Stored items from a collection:
----------
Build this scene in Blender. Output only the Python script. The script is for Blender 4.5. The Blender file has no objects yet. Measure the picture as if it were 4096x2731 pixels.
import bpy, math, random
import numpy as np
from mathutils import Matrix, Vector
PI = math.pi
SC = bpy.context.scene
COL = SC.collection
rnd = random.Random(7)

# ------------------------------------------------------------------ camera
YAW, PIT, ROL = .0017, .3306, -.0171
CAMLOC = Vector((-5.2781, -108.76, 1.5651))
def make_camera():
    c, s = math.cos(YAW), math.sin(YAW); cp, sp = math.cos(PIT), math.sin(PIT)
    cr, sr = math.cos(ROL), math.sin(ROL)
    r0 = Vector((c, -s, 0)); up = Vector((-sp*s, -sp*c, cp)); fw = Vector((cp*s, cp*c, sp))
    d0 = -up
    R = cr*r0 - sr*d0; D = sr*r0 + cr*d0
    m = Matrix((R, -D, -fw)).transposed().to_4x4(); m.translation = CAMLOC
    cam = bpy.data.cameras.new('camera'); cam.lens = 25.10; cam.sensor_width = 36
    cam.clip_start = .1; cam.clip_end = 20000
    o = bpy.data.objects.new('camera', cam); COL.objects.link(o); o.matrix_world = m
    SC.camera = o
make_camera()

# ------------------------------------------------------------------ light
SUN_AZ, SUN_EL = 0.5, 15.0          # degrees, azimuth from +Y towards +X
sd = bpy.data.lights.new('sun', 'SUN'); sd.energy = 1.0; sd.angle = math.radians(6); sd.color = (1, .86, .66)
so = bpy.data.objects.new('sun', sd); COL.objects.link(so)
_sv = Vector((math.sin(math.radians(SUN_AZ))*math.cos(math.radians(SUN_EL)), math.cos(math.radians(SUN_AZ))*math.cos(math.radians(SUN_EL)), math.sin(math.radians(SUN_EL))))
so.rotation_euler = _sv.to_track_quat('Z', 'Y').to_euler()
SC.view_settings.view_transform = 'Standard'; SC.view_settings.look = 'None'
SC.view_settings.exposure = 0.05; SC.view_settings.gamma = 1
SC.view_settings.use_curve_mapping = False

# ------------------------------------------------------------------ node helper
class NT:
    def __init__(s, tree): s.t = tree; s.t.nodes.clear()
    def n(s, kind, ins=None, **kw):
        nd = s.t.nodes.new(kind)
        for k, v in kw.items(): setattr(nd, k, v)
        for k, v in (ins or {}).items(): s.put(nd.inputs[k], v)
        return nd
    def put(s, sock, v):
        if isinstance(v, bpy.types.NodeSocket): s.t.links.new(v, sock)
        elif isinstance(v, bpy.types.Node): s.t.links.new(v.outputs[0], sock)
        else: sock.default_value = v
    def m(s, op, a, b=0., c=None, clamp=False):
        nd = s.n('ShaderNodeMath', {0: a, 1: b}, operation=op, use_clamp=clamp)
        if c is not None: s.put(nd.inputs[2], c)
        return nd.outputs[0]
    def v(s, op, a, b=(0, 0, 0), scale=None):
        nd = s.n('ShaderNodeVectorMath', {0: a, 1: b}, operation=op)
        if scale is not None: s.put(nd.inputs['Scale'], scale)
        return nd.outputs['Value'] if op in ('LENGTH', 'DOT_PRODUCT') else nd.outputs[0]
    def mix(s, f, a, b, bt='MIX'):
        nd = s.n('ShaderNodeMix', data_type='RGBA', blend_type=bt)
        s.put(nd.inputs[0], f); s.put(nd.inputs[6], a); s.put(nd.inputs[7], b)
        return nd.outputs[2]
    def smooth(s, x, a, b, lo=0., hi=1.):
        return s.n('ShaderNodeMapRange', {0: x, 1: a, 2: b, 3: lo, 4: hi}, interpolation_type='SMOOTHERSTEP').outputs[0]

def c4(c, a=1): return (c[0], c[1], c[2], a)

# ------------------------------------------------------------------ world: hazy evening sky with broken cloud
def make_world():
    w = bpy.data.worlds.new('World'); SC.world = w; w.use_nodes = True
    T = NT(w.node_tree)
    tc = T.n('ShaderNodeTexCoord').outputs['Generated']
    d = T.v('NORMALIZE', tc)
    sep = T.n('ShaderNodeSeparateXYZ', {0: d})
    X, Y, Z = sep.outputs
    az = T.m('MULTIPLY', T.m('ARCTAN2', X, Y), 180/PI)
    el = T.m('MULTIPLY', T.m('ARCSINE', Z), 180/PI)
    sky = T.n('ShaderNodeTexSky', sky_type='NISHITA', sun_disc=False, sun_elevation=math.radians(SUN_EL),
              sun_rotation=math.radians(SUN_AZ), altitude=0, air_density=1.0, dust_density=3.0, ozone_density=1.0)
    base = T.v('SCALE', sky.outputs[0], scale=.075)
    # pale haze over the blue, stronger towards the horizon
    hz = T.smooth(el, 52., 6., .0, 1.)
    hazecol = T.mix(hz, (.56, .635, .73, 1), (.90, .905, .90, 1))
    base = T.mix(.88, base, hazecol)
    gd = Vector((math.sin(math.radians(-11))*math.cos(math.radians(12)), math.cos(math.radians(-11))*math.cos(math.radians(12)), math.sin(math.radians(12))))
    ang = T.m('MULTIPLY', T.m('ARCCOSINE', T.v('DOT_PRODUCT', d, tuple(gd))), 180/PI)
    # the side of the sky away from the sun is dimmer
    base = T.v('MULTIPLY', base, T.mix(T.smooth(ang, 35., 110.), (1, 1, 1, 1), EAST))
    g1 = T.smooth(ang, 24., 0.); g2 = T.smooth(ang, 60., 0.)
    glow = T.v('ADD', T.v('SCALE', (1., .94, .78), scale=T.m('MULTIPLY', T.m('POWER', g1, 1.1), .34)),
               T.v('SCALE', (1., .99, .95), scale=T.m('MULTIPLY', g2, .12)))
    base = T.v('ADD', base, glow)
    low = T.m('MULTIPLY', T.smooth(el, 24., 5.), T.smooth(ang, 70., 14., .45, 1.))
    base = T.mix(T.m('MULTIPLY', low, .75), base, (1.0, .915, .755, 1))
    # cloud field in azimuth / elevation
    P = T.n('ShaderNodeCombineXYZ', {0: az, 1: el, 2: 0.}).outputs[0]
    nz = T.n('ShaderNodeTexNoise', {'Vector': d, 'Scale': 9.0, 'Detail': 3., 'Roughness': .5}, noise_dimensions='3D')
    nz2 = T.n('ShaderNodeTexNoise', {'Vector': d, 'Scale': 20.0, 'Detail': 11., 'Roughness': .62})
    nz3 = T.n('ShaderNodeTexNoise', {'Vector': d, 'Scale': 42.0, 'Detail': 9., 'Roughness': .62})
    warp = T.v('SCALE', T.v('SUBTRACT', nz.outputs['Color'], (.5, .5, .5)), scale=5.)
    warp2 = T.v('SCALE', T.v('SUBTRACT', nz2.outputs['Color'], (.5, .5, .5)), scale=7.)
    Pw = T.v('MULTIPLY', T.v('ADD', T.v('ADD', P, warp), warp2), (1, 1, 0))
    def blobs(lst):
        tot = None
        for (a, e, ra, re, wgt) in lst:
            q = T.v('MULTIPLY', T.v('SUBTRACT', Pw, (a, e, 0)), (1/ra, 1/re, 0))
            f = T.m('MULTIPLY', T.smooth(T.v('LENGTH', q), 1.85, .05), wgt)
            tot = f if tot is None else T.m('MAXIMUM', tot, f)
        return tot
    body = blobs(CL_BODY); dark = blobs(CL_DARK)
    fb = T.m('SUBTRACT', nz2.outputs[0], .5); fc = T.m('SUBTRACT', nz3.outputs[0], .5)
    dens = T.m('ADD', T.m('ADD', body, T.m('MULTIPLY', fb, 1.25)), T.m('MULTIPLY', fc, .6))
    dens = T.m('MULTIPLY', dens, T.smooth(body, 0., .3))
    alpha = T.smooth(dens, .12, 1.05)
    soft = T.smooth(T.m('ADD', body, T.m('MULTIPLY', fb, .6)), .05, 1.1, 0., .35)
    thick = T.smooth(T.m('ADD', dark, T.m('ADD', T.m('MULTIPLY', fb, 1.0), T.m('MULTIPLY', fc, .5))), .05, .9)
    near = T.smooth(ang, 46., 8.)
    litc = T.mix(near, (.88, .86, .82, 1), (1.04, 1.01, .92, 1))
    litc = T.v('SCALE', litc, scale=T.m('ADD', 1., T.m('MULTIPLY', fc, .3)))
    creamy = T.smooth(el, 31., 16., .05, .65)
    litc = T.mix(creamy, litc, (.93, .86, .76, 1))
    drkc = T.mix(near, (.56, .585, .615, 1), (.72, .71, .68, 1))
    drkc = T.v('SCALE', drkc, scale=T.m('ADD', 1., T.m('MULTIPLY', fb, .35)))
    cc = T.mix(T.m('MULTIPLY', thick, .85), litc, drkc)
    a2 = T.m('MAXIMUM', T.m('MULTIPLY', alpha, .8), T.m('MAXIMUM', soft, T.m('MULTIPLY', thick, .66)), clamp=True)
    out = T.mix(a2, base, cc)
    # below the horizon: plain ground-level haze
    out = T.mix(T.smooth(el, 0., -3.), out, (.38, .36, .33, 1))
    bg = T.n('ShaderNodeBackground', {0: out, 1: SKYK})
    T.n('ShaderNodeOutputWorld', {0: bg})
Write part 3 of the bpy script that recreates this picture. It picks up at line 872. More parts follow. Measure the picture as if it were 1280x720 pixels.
----------
**DESCRIPTION OF THE TASK:**
Give every line of the material that includes the string "objects".

**RESULT OF THIS TASK:**
Build this scene in Blender. Output only the Python script. The script is for Blender 4.5. The Blender file has no objects yet. Measure the picture as if it were 4096x2731 pixels.
    o = bpy.data.objects.new('camera', cam); COL.objects.link(o); o.matrix_world = m
so = bpy.data.objects.new('sun', sd); COL.objects.link(so)